The seven thousand American and Canadian retirees already established in the region and the 10,000 or so ‘snowbird’ winter residents have taken up the majority of available housing and turned the traditional districts into what is now known as the ‘Chapala Riviera’, a city crammed with boutique hotels, stores and gated communities. Expat community leaders expect the number of arrivals to double between now and 2022.

Close by and bordering a famous lake is Mexcala township, set on the traditional land of the Coca peoples, with its crumbling homes and badly-paved roads long coveted by developers looking to take advantage of the region’s soaring popularity with expats. The community’s communal land was ceded to the Cocas as long ago as 1539, and again in a 1971 presidential decree, but developers have already encroached unsuccessfully on several occasions.

Lawsuits have been ongoing for almost 20 years and, as the popularity of the region explodes along with the prospect of fortunes for the developers, the Cocas are fearing total displacement. This time, however, they’re fighting back as an entire community for the ancestral land they’ve lived on since the 13th century.

Activist Manuel Jacobo told local media generations of his family had fought over the land with its myths and legends, adding that, should development be inevitable, it’s our own people who should take charge of it, not outsiders. He said the original inhabitants of what is now the Chapala Riviera had been forced to leave and are now living below the poverty level in the hills overlooking the lake. The Coca people, he says, want investment in healthcare, communications infrastructure and education for their children in order to prevent marginalisation and poverty.

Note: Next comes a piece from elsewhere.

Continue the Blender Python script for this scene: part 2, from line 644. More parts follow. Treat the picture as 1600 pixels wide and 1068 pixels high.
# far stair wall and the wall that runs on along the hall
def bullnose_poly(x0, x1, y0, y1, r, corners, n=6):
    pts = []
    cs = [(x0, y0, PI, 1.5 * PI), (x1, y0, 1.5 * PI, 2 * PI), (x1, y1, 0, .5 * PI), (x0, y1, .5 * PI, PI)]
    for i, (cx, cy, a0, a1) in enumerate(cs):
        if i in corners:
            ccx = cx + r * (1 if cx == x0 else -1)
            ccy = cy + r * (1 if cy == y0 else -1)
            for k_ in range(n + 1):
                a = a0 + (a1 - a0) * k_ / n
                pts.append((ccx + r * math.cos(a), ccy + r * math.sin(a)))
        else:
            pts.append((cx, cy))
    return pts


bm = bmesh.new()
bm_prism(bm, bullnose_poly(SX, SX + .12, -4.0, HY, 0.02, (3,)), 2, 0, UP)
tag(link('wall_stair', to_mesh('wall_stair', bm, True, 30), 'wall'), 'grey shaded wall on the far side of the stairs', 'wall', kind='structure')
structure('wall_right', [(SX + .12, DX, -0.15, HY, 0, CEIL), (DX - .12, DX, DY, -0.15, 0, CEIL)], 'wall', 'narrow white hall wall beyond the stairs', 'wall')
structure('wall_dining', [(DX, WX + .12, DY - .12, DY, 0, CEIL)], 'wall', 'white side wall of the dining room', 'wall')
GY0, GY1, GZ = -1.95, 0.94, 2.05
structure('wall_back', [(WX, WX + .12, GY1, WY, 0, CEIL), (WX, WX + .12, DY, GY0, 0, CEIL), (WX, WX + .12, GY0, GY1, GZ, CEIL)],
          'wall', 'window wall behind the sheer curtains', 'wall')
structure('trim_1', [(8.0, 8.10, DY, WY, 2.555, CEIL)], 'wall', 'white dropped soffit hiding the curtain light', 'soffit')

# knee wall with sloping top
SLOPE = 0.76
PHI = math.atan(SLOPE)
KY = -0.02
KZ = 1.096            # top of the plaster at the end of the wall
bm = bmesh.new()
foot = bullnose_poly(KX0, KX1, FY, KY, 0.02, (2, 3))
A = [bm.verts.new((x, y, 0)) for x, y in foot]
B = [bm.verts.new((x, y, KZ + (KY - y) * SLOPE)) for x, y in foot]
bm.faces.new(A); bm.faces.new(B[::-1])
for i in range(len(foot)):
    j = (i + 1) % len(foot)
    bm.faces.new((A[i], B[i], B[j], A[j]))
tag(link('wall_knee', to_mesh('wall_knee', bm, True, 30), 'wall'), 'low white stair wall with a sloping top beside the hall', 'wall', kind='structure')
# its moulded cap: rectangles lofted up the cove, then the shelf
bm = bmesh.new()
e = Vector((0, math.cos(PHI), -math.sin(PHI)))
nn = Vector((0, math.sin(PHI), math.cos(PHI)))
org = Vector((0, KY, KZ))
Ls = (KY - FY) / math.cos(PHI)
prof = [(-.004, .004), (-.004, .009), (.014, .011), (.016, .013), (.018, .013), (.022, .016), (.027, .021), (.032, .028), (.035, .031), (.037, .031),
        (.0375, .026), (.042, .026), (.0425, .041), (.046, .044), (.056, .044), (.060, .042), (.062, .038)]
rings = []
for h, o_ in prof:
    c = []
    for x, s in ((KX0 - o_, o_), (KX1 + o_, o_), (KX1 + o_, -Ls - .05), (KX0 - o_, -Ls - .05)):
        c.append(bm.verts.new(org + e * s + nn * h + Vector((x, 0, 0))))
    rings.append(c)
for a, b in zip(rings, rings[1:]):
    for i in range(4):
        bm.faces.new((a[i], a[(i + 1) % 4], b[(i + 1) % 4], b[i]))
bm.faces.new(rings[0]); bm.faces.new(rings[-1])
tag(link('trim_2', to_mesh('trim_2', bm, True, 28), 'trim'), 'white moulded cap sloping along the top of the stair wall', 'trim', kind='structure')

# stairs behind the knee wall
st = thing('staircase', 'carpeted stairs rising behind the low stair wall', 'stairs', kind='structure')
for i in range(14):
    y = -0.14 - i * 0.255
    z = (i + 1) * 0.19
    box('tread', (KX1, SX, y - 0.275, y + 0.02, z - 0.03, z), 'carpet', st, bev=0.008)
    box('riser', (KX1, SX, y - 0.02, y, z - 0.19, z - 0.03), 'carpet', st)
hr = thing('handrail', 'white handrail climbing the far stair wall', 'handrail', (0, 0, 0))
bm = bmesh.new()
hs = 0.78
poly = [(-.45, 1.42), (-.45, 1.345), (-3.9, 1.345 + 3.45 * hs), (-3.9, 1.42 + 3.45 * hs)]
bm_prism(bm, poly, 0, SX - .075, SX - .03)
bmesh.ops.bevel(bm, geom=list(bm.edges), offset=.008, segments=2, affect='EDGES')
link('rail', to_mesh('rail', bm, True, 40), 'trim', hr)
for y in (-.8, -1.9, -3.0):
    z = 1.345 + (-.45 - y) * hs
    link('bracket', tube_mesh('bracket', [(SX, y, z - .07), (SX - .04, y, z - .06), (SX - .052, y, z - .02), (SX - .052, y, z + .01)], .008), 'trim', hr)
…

Carillo Salvador, spokesman for another local indigenous community, believes his people are more discriminated against in their own country than they are in the Trump Administration, and Jacobo is fighting to own the progress his people need, stating the Cocas have the organisational knowledge to develop their community on the land they’ve owned for centuries. Appeals have been made for government help, but nothing has been done to date.